Although the town was destroyed by the 7.1 quake on January 12, 2012, there was little injury or loss of life. The true impact of the disaster came when family and friends who were working or at school in Port Au Prince returned with the horrific descriptions of the disaster there.

Rainboth begins his story in Mizak where the population lost mainly their houses and possessions. He is particularly adept at describing the feeling of helplessness that pervaded the town’s people in the quake’s aftermath. With the communications infrastructure severely damaged the town had no way to contact their families in the larger cities and the rubble on the roads made travel difficult. Eventually, some of the town, including Mr. Rainboth, ventured into Port Au Prince and saw what many of them described as Hell itself.
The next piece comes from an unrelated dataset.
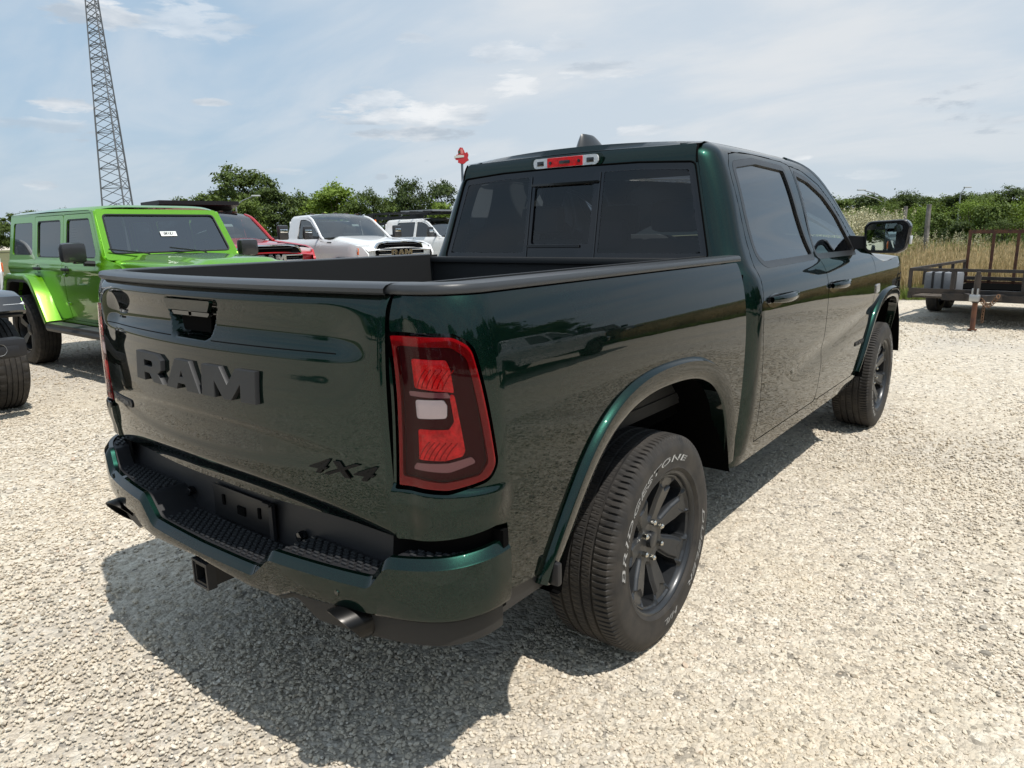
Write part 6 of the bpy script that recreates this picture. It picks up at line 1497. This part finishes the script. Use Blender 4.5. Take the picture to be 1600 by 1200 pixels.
# =================================================================== flatbed utility trailer, tongue toward the viewer
ST = principled('black_worn_trailer_paint', (.022, .021, .021), .55, var=.4, vscale=5, col2=(.06, .045, .035)); RUST = principled('rusty_brown_steel', (.085, .038, .028), .75, var=.5, vscale=9, col2=(.16, .07, .035), bump=.4, bscale=60, bdist=.003)
def trailer():
    root = empty('utility_trailer', (.05, 10.5, 0), -math.atan2(.12, .993)); tag(root, 'black open utility trailer with rusty brown ramp gate parked at the meadow edge', 'trailer')
    wood = principled('weathered_deck_board', (.09, .075, .06), .85, var=.4, vscale=6)
    def bar_(nm, a, b, w, h, m=ST, par=root): mb = MB(); mb.bar(a, b, w, h); return mb.build(nm, m, par, smooth=False)
    W, L, ZD, ZT = 2.05, 3.2, .51, .83
    for y in (0, L): bar_('end_beam', (0, y, ZD), (W, y, ZD), .06, .065)
    for x in (0, W): bar_('side_beam', (x, .03, ZD-.08), (x, L-.03, ZD-.08), .06, .10)
    bar_('top_rail', (-.02, 0, ZT), (W+.02, 0, ZT), .045, .045)
    for x in (0, W): bar_('top_rail', (x, .023, ZT), (x, L, ZT), .045, .045)
    for x, w in ((0.0, .045), (.60, .13), (1.50, .16), (W, .045)): bar_('upright', (x, 0, ZD+.033), (x, 0, ZT-.022), .05, w) if w < .1 else bar_('upright', (x-.0, 0.0, ZD+.033), (x, 0, ZT-.022), w, .05)
    for x in (0, W):
        for y in (.75, 1.6, 2.4, L): bar_('upright', (x, y, ZD+.033), (x, y, ZT-.022), .045, .045)
    for k in range(11):
        x = .12+k*.181; mb = MB(); mb.box((x, L/2, .405), (.170, L-.08, .03)); mb.build('deck_board', wood, root, smooth=False)
    bar_('cross_channel', (.48, -.05, .43), (1.95, -.05, .43), .07, .10)
    bar_('tongue', (.62, .3, .45), (.98, -.42, .45), .06, .09); bar_('tongue', (1.42, .3, .45), (1.06, -.42, .45), .06, .09)
    bar_('bed_strip', (1.3, .10, .40), (W, .10, .40), .04, .02, principled('tan_edge_board', (.35, .28, .18), .8))
    jk = link('jack', None, None, root); jk.location = (1.02, -.50, 0)
    mb = MB(); mb.tube([(0, 0, .0), (0, 0, .44)], .034, 10); mb.box((0, 0, .010), (.10, .10, .02)); mb.build('jack_leg', RUST, jk)
    mb = MB(); mb.tube([(0, 0, .40), (0, 0, .80)], .042, 10); mb.tube([(0, 0, .80), (0, 0, .845)], .028, 8); mb.build('jack_tube', ST, jk)
    gal = principled('galvanised_steel', (.45, .46, .46), .4, metal=.7)
    mb = MB(); mb.box((0, -.07, .475), (.13, .08, .10), bev=.02); mb.build('coupler', gal, jk)
    for s_ in (1, -1): mb = MB(); mb.box((s_*.032, -.075, .565), (.016, .05, .09), bev=.004); mb.build('coupler_lug', gal, jk)
    ch = MB()
    for k in range(10):
        a = k/9; c = Vector((.08+.20*a, -.06, .45-.10*math.sin(a*math.pi)+.06*a)); ch.tube([(c.x+.020*math.cos(t), c.y+.014*math.sin(t)*(k % 2), c.z+.028*math.sin(t)) for t in np.linspace(0, 2*math.pi, 9)], .007, 5, False)
    for k in range(6):
        c = Vector((.12, -.05, .38-k*.045)); ch.tube([(c.x+.014*math.cos(t), c.y, c.z+.028*math.sin(t)) for t in np.linspace(0, 2*math.pi, 9)], .007, 5, False)
    ch.build('safety_chain', principled('rusty_chain', (.20, .11, .06), .7, metal=.3, var=.4, vscale=30), jk)['kind'] = 'stuff'
    gp = link('ramp_gate', None, None, root); GZ = 1.36
    for x in (.03, .41, .79, 1.17, 1.55, 2.02): bar_('ramp_rib', (x, L+.04, .42), (x, L+.04, GZ-.03), .045, .045, RUST, gp)
    bar_('ramp_top_rail', (0, L+.04, GZ), (W, L+.04, GZ), .045, .06, RUST, gp); bar_('ramp_top_rail', (0, L+.04, .44), (W, L+.04, .44), .045, .04, RUST, gp)
    mb = MB()
    for k in range(38): mb.box((.02+k*.0545, L+.04, GZ+.042), (.012, .012, .026))
    mb.build('mesh_stub', RUST, gp, smooth=False)['kind'] = 'stuff'
    for y in (1.85, 2.55):
        for x, s_ in ((-.08, -1), (W+.08, 1)):
            w = link('wheel', None, None, root); w.location = (x, y, .30); w.rotation_euler = (0, 0, 0 if s_ > 0 else math.pi); w.scale = (.72, .73, .73)
            link('tyre', TYRE3, RUBBER, w); link('rim', RIM5, principled('grey_steel_wheel', (.3, .3, .3), .5, metal=.5), w)
    mb = MB(); mb.tube([(0, 1.85, .30), (W, 1.85, .30)], .04); mb.tube([(0, 2.55, .30), (W, 2.55, .30)], .04); mb.box((W/2, 2.2, .42), (W-.3, 1.4, .05)); mb.build('axle', DARK, root)
    return root
trailer()
tk = empty('plastic_tank', (.42, 11.25, .421), R(-7)); tag(tk, 'light grey boxy plastic tank standing on the left end of the trailer deck', 'tank')
GT = principled('light_grey_plastic', (.20, .21, .225), .5, var=.2, vscale=6)
mb = MB(); mb.box((0, 0, .17), (.46, .50, .34), bev=.045); tb = mb.build('tank_body', GT, tk)
for x in (-.10, .04): mb = MB(); mb.box((x, 0, .173), (.035, .516, .355), bev=.006); mb.build('strap', BLACK, tk)
mb = MB(); mb.lathe([(.335, 0), (.335, .045), (.36, .042), (.36, 0)], 16, 'z', (.14, -.1, 0)); mb.build('filler_cap', BLACK, tk)

# =================================================================== lattice tower
def tower():
    x, y = at_dist(193, 90); root = empty('lattice_tower', (x, y, 0), R(20)); tag(root, 'tall grey steel lattice tower tapering up out of the picture', 'tower')
    TW = principled('galvanised_tower_steel', (.16, .165, .175), .55, metal=.3)
    unit = MB(); unit.box((0, 0, .5), (1, 1, 1)); U = unit.mesh(smooth=False); U.materials.append(TW)
    def stick(nm, a, b, w):
        a, b = Vector(a), Vector(b); d = b-a; o = link(nm, U, None, root); o.rotation_euler = d.to_track_quat('Z', 'Y').to_euler(); o.location = a; o.scale = (w, w, d.length); return o
    def wid(z): return (4.25-.1085*z)*.82
    def leg(k, z): r = wid(z)/math.sqrt(3); a = R(90+120*k); return (r*math.cos(a), r*math.sin(a), z)
    z = 0.0; lv = [0.0]
    while z < 33.5: z += max(.62, wid(z)*.36); lv.append(min(z, 34.2))
    for k in range(3):
        for i in range(0, len(lv)-1, 5): stick('tower_leg', leg(k, lv[i]), leg(k, lv[min(i+5, len(lv)-1)]), .13 if i < 15 else .10)
    for i in range(len(lv)-1):
        for k in range(3):
            stick('brace', leg(k, lv[i]), leg((k+1) % 3, lv[i+1]), .055)
            stick('brace', leg((k+1) % 3, lv[i]), leg(k, lv[i+1]), .055) if i % 2 == 0 else stick('brace', leg(k, lv[i+1]), leg((k+1) % 3, lv[i+1]), .05)
    for k in range(3): mb = MB(); c = leg(k, 0); mb.box((c[0], c[1], .15), (.8, .8, .3)); mb.build('footing', principled('concrete', (.4, .39, .37), .9), root, smooth=False)
tower()
# street lamps
LM = principled('grey_lamp_pole', (.30, .31, .32), .5, metal=.5)
def lamp(px, dist, topy, arm, label, side=1, twin=False):
    x, y = at_dist(px, dist); d = pix_dir(px, topy); h = CAM_C.z+d.z/math.hypot(d.x, d.y)*dist; root = empty('street_lamp', (x, y, 0), math.atan2(rt.y, rt.x)); tag(root, label, 'street lamp', 'lamps beyond the lot')
    mb = MB(); mb.tube([(0, 0, 0), (0, 0, h*.5), (0, 0, h)], [.09, .07, .05], 8); mb.build('lamp_pole', LM, root)
    for dz in ((0, -.35) if twin else (0,)):
        mb = MB(); mb.tube([(0, 0, h+dz-.1), (side*arm*.4, 0, h+dz+.28), (side*arm, 0, h+dz+.55)], .04, 6); mb.build('lamp_arm', LM, root)
        mb = MB(); mb.box((side*(arm+.25), 0, h+dz+.60), (.60, .24, .10), bev=.03); mb.build('lamp_head', principled('pale_lamp_head', (.55, .56, .57), .4), root)
lamp(373, 56, 320, 1.25, 'grey street lamp with one raised arm in front of the dark oaks')
lamp(1378, 62, 309, 1.6, 'lamp with two pale arms among the trees above the door mirror', -1, True)
lamp(1494, 75, 304, .3, 'thin lamp pole rising from the wood left of the ramp gate')
# sign on a pole
def sign():
    x, y = at_dist(725.5, 100); root = empty('pole_sign', (x, y, 0), math.atan2(rt.y, rt.x)); tag(root, 'small red sign of ragged outline with white band on a tall pole beside the cab', 'sign')
    mb = MB(); mb.tube([(0, 0, 0), (0, 0, 10.9)], .16, 8); mb.build('sign_pole', principled('sign_pole_grey', (.10, .12, .15), .5), root)
    SR = principled('red_sign_face', (.55, .03, .04), .4)
    sh_ = [(-.20, 10.7), (-.55, 10.85), (-.50, 11.15), (-.85, 11.2), (-.95, 11.55), (-.70, 11.85), (-.48, 11.9), (-.50, 12.35), (-.20, 12.8), (.15, 12.75), (.35, 12.35), (.45, 12.05), (.75, 12.2), (.92, 11.85), (.80, 11.45), (.95, 11.15), (.60, 10.95), (.25, 10.65)]
    mb = MB(); mb.prism(sh_, .35, (0, -.17, 0)); mb.build('sign_body', SR, root, smooth=False)
    mb = MB(); mb.prism([(-1.05, 11.42), (-1.0, 11.70), (-.30, 11.82), (.32, 11.78), (.30, 11.52), (-.40, 11.46)], .42, (0, -.21, 0)); mb.build('sign_band', principled('white_sign_band', (.66, .65, .60), .5), root, smooth=False)
    mb = MB(); mb.prism([(-.10, 11.95), (-.16, 12.5), (.05, 12.68), (.22, 12.3), (.24, 11.98)], .40, (0, -.20, 0)); mb.build('sign_flame', principled('pink_red_sign', (.75, .22, .20), .5), root, smooth=False)
    mb = MB(); mb.prism([(-.40, 11.98), (-.43, 12.30), (-.22, 12.44), (-.18, 12.1)], .04, (0, -.22, 0)); mb.build('sign_mark', principled('dark_green_sign', (.03, .10, .05), .5), root, smooth=False)
sign()
# fence posts in the meadow
WPm = principled('weathered_grey_post', (.24, .22, .20), .9, var=.4, vscale=6)
for (x, y, h, lb) in ((-2.06, 22, 2.05, 'weathered grey fence post just right of the door mirror'), (-1.46, 22, 2.08, 'weathered grey fence post, the thicker of two, nearer the trailer')):
    mb = MB(); mb.tube([(0, 0, -.1), (.01, 0, h*.5), (0, .01, h)], [.075, .07, .065] if 'thicker' in lb else [.055, .05, .05], 9); o = mb.build('fence_post', WPm, None, loc=(x, y, 0)); tag(o, lb, 'fence post', 'fence posts in the meadow')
At this point, the story could have become formulaic with individual stories of destruction and loss but the author chooses to tell us about how people rose from the rubble and worked with their own meager resources to return to normalcy, or some semblance of it.

THE GRINDER is particularly effective in highlighting the shortcoming of aid efforts primarily because of a “one response fits all” mindset that does not take into consideration the culture of the people or their need to be involved in their own rescue efforts. Lumping the entire population, especially by church based volunteer groups, as “the least of my brethren” immediately sets the people of Haiti into a subservient position and the aid becomes little more than a handout. Mr. Rainboth eloquently describes how each of the town’s people carry the wounds of that day while carrying on with their daily lives. They may not have built new edifices but they sing and play soccer with the newfound knowledge that they overcame a violent catastrophe because they came together as neighbors.

THE GRINDER is a well-written description of how a natural disaster effects individuals rather than entire societies. Rainboth is a resident of Haiti and has been so for several years before the earthquake; his story is an insider’s look at how other countries responded to Haiti’s needs and why they fell short.